*** EXERCISE DATA ***
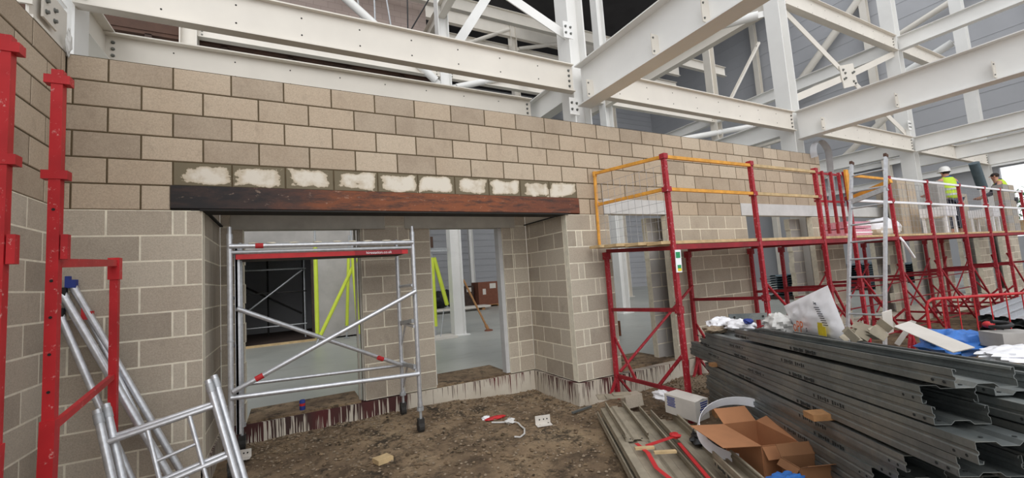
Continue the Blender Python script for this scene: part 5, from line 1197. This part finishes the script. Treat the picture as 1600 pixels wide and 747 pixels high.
    m = MB()
    for s in (-1, 1): m.ell(W((s * .125, -.06, .055)), .06, .06, .055, 12, 8); m.ell(W((s * .13, -.13, .045)), .05, .05, .045, 12, 8)
    obj('boots', m, 'rubber', t, True)
    for s, sh in ((-1, arm_r), (1, arm_l)):
        el, wr = Vector(sh[0]), Vector(sh[1]); a0 = Vector((s * .13, -.13 * b, 1.42)); put('sleeve', skin_mesh([tuple(a0) + (.115,), tuple(el) + (.062,), tuple(el.lerp(wr, .9)) + (.045,)], [(0, 1), (1, 2)], 1), collar, t, M)
    VJ = [(0, 0, .86, .22, .17), (0, -.02 * b, 1.12, .215, .165), (0, -.10 * b, 1.33, .24, .17), (0, -.14 * b, 1.46, .17, .13), (-.18, -.12 * b, 1.44, .125), (.18, -.12 * b, 1.44, .125)]
    v = put('hi_vis_vest', skin_mesh(VJ, [(0, 1), (1, 2), (2, 3), (3, 4), (3, 5)], 1), 'hivis', t, M)
    for z, yy in ((1.02, -.01 * b), (1.16, -.04 * b)):
        m = MB(); P = []; N2 = 24
        for i in range(N2):
            a_ = 2 * math.pi * i / N2
            for dz in (0, .05): P.append(W((.196 * math.cos(a_), yy + .152 * math.sin(a_), z + dz)))
        m.add(P, [(2 * i, 2 * ((i + 1) % N2), 2 * ((i + 1) % N2) + 1, 2 * i + 1) for i in range(N2)]); obj('reflective_band', m, 'reflect', t, True)
    put('collar', skin_mesh([(0, -.13 * b + .03, 1.47, .14, .11), (0, -.17 * b + .02, 1.54, .105, .095)], [(0, 1)], 1), collar, t, M)
    return t
worker('person in a white hard hat, hi-vis vest and blue hood standing on the platform', (17.2, -.42, 2.06), math.radians(150), ((-.36, -.16, 1.20), (-.42, -.40, 1.22)), ((.34, -.10, 1.18), (.33, -.36, 1.12)), True, 'blue_cloth', .35)
worker('bareheaded person in a yellow hi-vis vest bending over blocks further along the platform', (20.1, -.75, 2.06), math.radians(200), ((-.36, -.25, 1.18), (-.3, -.50, 1.10)), ((.34, -.25, 1.15), (.25, -.50, 1.05)), False, 'navy', .9)
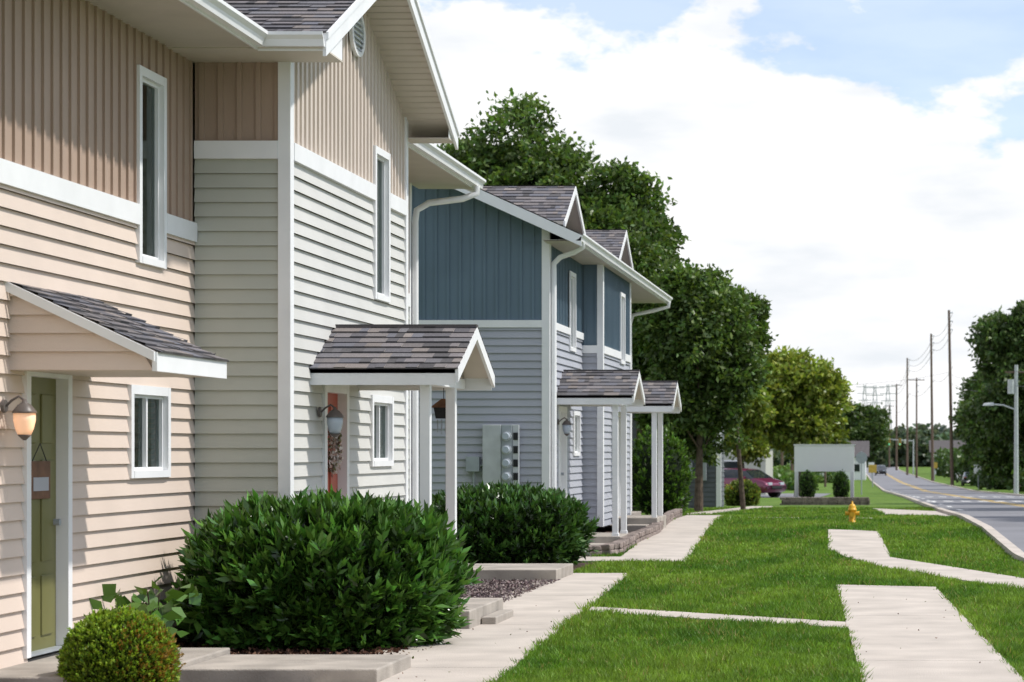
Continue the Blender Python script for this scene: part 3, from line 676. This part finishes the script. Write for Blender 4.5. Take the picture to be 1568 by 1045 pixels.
***
• AIM
Copy every entry exactly as written. Pictures are excluded.

• WORKED ANSWER
Continue the Blender Python script for this scene: part 5, from line 1197. This part finishes the script. Treat the picture as 1600 pixels wide and 747 pixels high.
    m = MB()
    for s in (-1, 1): m.ell(W((s * .125, -.06, .055)), .06, .06, .055, 12, 8); m.ell(W((s * .13, -.13, .045)), .05, .05, .045, 12, 8)
    obj('boots', m, 'rubber', t, True)
    for s, sh in ((-1, arm_r), (1, arm_l)):
        el, wr = Vector(sh[0]), Vector(sh[1]); a0 = Vector((s * .13, -.13 * b, 1.42)); put('sleeve', skin_mesh([tuple(a0) + (.115,), tuple(el) + (.062,), tuple(el.lerp(wr, .9)) + (.045,)], [(0, 1), (1, 2)], 1), collar, t, M)
    VJ = [(0, 0, .86, .22, .17), (0, -.02 * b, 1.12, .215, .165), (0, -.10 * b, 1.33, .24, .17), (0, -.14 * b, 1.46, .17, .13), (-.18, -.12 * b, 1.44, .125), (.18, -.12 * b, 1.44, .125)]
    v = put('hi_vis_vest', skin_mesh(VJ, [(0, 1), (1, 2), (2, 3), (3, 4), (3, 5)], 1), 'hivis', t, M)
    for z, yy in ((1.02, -.01 * b), (1.16, -.04 * b)):
        m = MB(); P = []; N2 = 24
        for i in range(N2):
            a_ = 2 * math.pi * i / N2
            for dz in (0, .05): P.append(W((.196 * math.cos(a_), yy + .152 * math.sin(a_), z + dz)))
        m.add(P, [(2 * i, 2 * ((i + 1) % N2), 2 * ((i + 1) % N2) + 1, 2 * i + 1) for i in range(N2)]); obj('reflective_band', m, 'reflect', t, True)
    put('collar', skin_mesh([(0, -.13 * b + .03, 1.47, .14, .11), (0, -.17 * b + .02, 1.54, .105, .095)], [(0, 1)], 1), collar, t, M)
    return t
worker('person in a white hard hat, hi-vis vest and blue hood standing on the platform', (17.2, -.42, 2.06), math.radians(150), ((-.36, -.16, 1.20), (-.42, -.40, 1.22)), ((.34, -.10, 1.18), (.33, -.36, 1.12)), True, 'blue_cloth', .35)
worker('bareheaded person in a yellow hi-vis vest bending over blocks further along the platform', (20.1, -.75, 2.06), math.radians(200), ((-.36, -.25, 1.18), (-.3, -.50, 1.10)), ((.34, -.25, 1.15), (.25, -.50, 1.05)), False, 'navy', .9)
Continue the Blender Python script for this scene: part 3, from line 676. This part finishes the script. Write for Blender 4.5. Take the picture to be 1568 by 1045 pixels.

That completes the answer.